GIVEN DATA:
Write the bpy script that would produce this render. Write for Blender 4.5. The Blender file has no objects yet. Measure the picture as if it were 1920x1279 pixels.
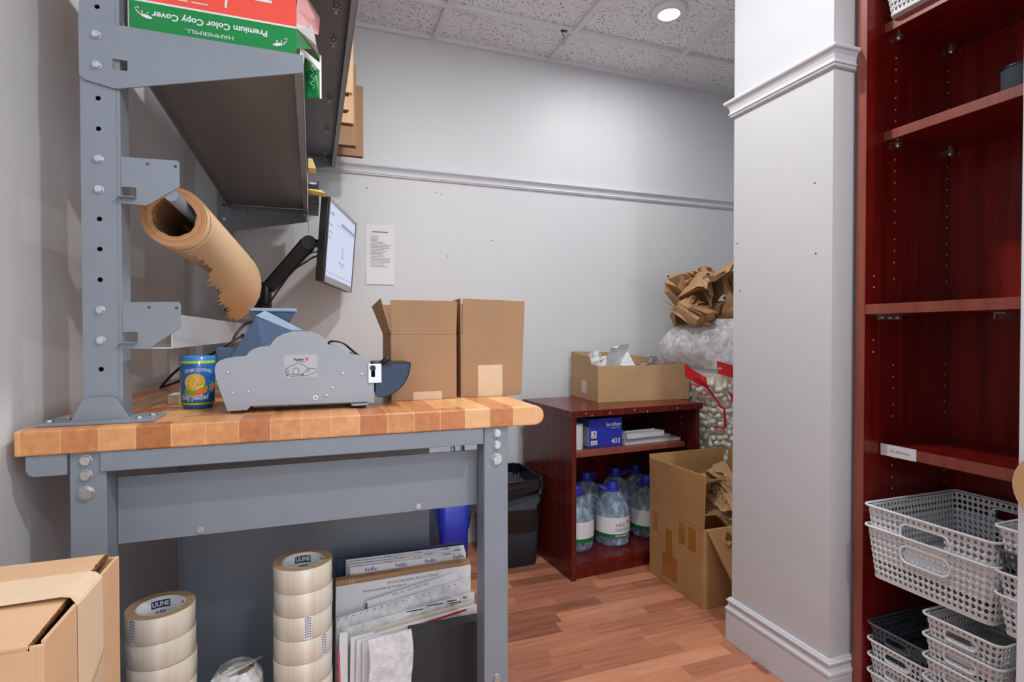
import bpy, math, random
from mathutils import Vector, Matrix
R = math.radians
PI = math.pi
random.seed(7)
S = bpy.context.scene
COL = S.collection

# ------------------------------------------------------------------ camera, light, exposure
cam = bpy.data.cameras.new('camera')
cam.sensor_width = 36
cam.lens = 36 * 1027.742 / 1920
cam.clip_start = 0.02
co = bpy.data.objects.new('camera', cam)
COL.objects.link(co)
co.location = (0, 0, 1.05)
co.rotation_euler = (R(90 - 0.823), R(0.03), R(-20.045))
S.camera = co
S.view_settings.view_transform = 'Standard'
S.view_settings.look = 'None'
S.view_settings.gamma = 1
S.view_settings.exposure = 0.55
S.view_settings.use_curve_mapping = False
w = bpy.data.worlds.new('world')
S.world = w
w.use_nodes = True
w.node_tree.nodes['Background'].inputs[0].default_value = (0.89, 0.945, 1.0, 1)
w.node_tree.nodes['Background'].inputs[1].default_value = 1.05


def lamp(name, loc, power, size, color=(1, 0.99, 0.98), rot=(0, 0, 0), spread=170):
    l = bpy.data.lights.new(name, 'AREA')
    l.shape = 'DISK'
    l.size = size
    l.energy = power
    l.color = color
    l.spread = R(spread)
    o = bpy.data.objects.new(name, l)
    COL.objects.link(o)
    o.location = loc
    o.rotation_euler = rot
    return o


lamp('ceiling_lamp', (1.496, 2.066, 2.452), 4, 0.09, spread=180)
lamp('ceiling_lamp', (0.64, 1.35, 2.45), 11, 0.10, spread=180)
lamp('ceiling_lamp', (0.86, 0.0, 2.45), 13, 0.10, spread=180)
lamp('ceiling_lamp', (0.6, -1.0, 2.45), 10, 0.25, spread=180)


# ------------------------------------------------------------------ materials
def lin(c):
    c = c / 255
    return c / 12.92 if c <= 0.04045 else ((c + 0.055) / 1.055) ** 2.4


def rgb(r, g, b):
    return (lin(r), lin(g), lin(b), 1)


class NT:
    def __init__(s, name):
        s.m = bpy.data.materials.new(name)
        s.m.use_nodes = True
        s.t = s.m.node_tree
        s.p = s.t.nodes['Principled BSDF']

    def n(s, typ, **kw):
        x = s.t.nodes.new(typ)
        for k, v in kw.items():
            if k in x.inputs:
                x.inputs[k].default_value = v
            else:
                setattr(x, k, v)
        return x

    def l(s, a, b):
        s.t.links.new(a, b)

    def coords(s, scale=(1, 1, 1), space='Object'):
        tc = s.n('ShaderNodeTexCoord')
        mp = s.n('ShaderNodeMapping')
        mp.inputs['Scale'].default_value = scale
        s.l(tc.outputs[space], mp.inputs['Vector'])
        return mp.outputs[0]

    def noise(s, vec, scale, detail=3, rough=0.55):
        n = s.n('ShaderNodeTexNoise', Scale=scale, Detail=detail, Roughness=rough)
        s.l(vec, n.inputs['Vector'])
        return n.outputs['Fac']

    def ramp(s, fac, stops, interp='LINEAR'):
        r = s.n('ShaderNodeValToRGB')
        cr = r.color_ramp
        cr.interpolation = interp
        while len(cr.elements) < len(stops):
            cr.elements.new(0.5)
        for e, (p, c) in zip(cr.elements, stops):
            e.position = p
            e.color = c
        s.l(fac, r.inputs[0])
        return r.outputs[0]

    def math(s, op, a, b=None, c=None):
        m = s.n('ShaderNodeMath', operation=op)
        for i, v in enumerate((a, b, c)):
            if v is None:
                continue
            if isinstance(v, (int, float)):
                m.inputs[i].default_value = v
            else:
                s.l(v, m.inputs[i])
        return m.outputs[0]

    def mix(s, fac, a, b, mode='MIX'):
        m = s.n('ShaderNodeMix', data_type='RGBA', blend_type=mode)
        for i, v in ((0, fac), (6, a), (7, b)):
            if isinstance(v, (int, float)):
                m.inputs[i].default_value = v
            elif isinstance(v, tuple):
                m.inputs[i].default_value = v
            else:
                s.l(v, m.inputs[i])
        return m.outputs[2]

    def bump(s, h, strength=0.2, dist=0.002):
        b = s.n('ShaderNodeBump')
        b.inputs['Strength'].default_value = strength
        b.inputs['Distance'].default_value = dist
        s.l(h, b.inputs['Height'])
        s.l(b.outputs[0], s.p.inputs['Normal'])

    def base(s, c):
        if isinstance(c, tuple):
            s.p.inputs['Base Color'].default_value = c
        else:
            s.l(c, s.p.inputs['Base Color'])

    def set(s, rough=0.5, metal=0.0, spec=0.5, **kw):
        s.p.inputs['Roughness'].default_value = rough
        s.p.inputs['Metallic'].default_value = metal
        s.p.inputs['Specular IOR Level'].default_value = spec
        for k, v in kw.items():
            s.p.inputs[k].default_value = v
        return s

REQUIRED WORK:
Write out nothing but the lines from the start of the data through the line with "COL = S.collection". Leave out the pictures.

TASK RESPONSE:
Write the bpy script that would produce this render. Write for Blender 4.5. The Blender file has no objects yet. Measure the picture as if it were 1920x1279 pixels.
import bpy, math, random
from mathutils import Vector, Matrix
R = math.radians
PI = math.pi
random.seed(7)
S = bpy.context.scene
COL = S.collection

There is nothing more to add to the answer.